2M, une chaîne à bout de souffle

Ce n’est un secret pour personne : 2M souffre depuis plusieurs années d’une crise financière qui asphyxie les comptes de la chaîne et laisse courir les rumeurs sur son possible rachat.

 La plus importante chaîne du Maroc va très mal. Au point que les syndicats ont demandé au début du mois, au chef de gouvernement et aux ministres de tutelle de réagir de toute urgence pour sauver la SOREAD. « La chaîne est en difficulté depuis 2014 et à chaque Conseil d’administration, le sujet est évoqué. Il faudrait réagir et de manière urgente », avait écrit Miloudi Moukharik dans sa lettre adressée aux ministres de l’Économie et des Finances et de la Culture et de la Communication. Le chef de la première centrale syndicale du Maroc a regretté que le gouvernement marocain n’ait pas réagi de manière effective au rapport de la Cour des comptes de 2015 qui évoquait déjà l’asphyxie de la chaîne de télévision créée en 1989.

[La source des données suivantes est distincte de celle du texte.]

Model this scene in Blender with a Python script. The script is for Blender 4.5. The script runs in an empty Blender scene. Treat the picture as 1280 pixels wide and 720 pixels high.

 Un modèle économique caduc

 « Il faut rappeler que la chaîne 2M est détenue à hauteur de 76 % par l’État marocain. Elle est donc sujette à la loi 77-03 portant sur la communication audiovisuelle. Cette loi fixe les engagements de l’État envers la chaîne, mais aussi un contrat-programme. Celui-ci définit le modèle économique de 2 M », analyse Mohamed Elwafy, membre du syndicat de la deuxième chaîne. En vertu de l’article 51 de la loi 77-03, l’État fixe un cahier des charges que la chaîne est sommée d’appliquer. En même temps, l’État est obligé d’accorder le financement nécessaire correspondant aux choix éditoriaux fixés par le contrat-programme. L’article 51 stipule : « Des contrats-programmes annuels ou pluriannuels sont conclus entre l’État et les sociétés nationales, définissant les objectifs à atteindre et les moyens à mettre en œuvre pour répondre à des obligations particulières, dont la couverture nationale, les standards technologiques, les obligations de contenu et celles liées à la fourniture de services associés, à leur nature nationale en matière d’information, d’éducation, de culture ou de programmes régionaux. Le financement accordé doit correspondre au coût effectif découlant du respect de ces obligations ». Mais selon nos sources, la chaîne ne reçoit pas la contrepartie de l’application du cahier des charges. « Pour appliquer à la lettre le cahier des charges fixé par le ministère de Communication, il faut accorder à la chaîne un budget avoisinant les 250 MDH. Et ce budget ne concerne que le fonctionnement et le la production et n’inclue aucunement le budget d’investissement. Mais à l’ordre du jour, l’État n’octroie que 45 MDH hors taxes, et ceci dure depuis 2013. Cela crée un gouffre financier que la chaîne ne saura pas combler. Ce qui fait que l’État ne représente que 5 % du budget de SOREAD », nous explique Mohamed Elwafy, avant d’ajouter avec ironie : « Nous sommes la seule chaîne publique au monde à avoir une aussi basse contribution étatique ».

 Le verdict de Jettou

 La Cour des comptes a donné une vue d’ensemble sur la situation des chaînes nationales, et surtout la deuxième chaîne dans son rapport sur le paysage audiovisuel marocain. Selon son rapport, l’évaluation de l’impact de l’entrée en vigueur des cahiers des charges a donné lieu à un manque à gagner total sur recettes publicitaires de l’ordre de 190 MDH. Le rapport de la Cour présidée par Driss Jettou souligne que les obligations des cahiers des charges ont été largement dépassées par la SOREAD avec des taux de réalisation supérieurs à 100 %. « Cela signifie que la chaîne a rempli sa part du contrat, mais que l’État a failli à ses engagements », atteste le syndicaliste. Concernant la situation financière de la chaîne, la Cour des comptes la juge préoccupante. En effet, le fonds de roulement de la société est structurellement négatif, donnant lieu à une trésorerie négative depuis 2008. « En 2008, l’État n’a donné aucun sou à la chaîne, ce qui lui a été fatal », martèle Mohamed Elwafy. La SOREAD avait procédé au cours de l’exercice 2012 à une réduction du capital pour un montant de 282,2 MDH, ramenant ainsi le capital de 302,4 MDH à 20,2 MDH, suivies d’une augmentation de capital. Cette opération avait porté le capital de la société de 20,2 MDH à 358,7 MDH. Rappelons que selon les chiffres de la HACA et de Marocmétrie, 2M reste la première chaîne en audience, comptabilisant 34 % de part de marché, tandis que la SNRT (avec ses 7 chaînes) n’en gratte que 13 %, ce qui fait de 2M le champion national. Notons enfin que l’État n’a conclu avec la SOREAD qu’un seul contrat-programme pour la période 2010-2012, qui coïncide avec le deuxième cahier des charges du pôle public, et pour des contributions financières de 80 MDH en 2010, de 55 MDH en 2011 et de 35 MDH en 2012.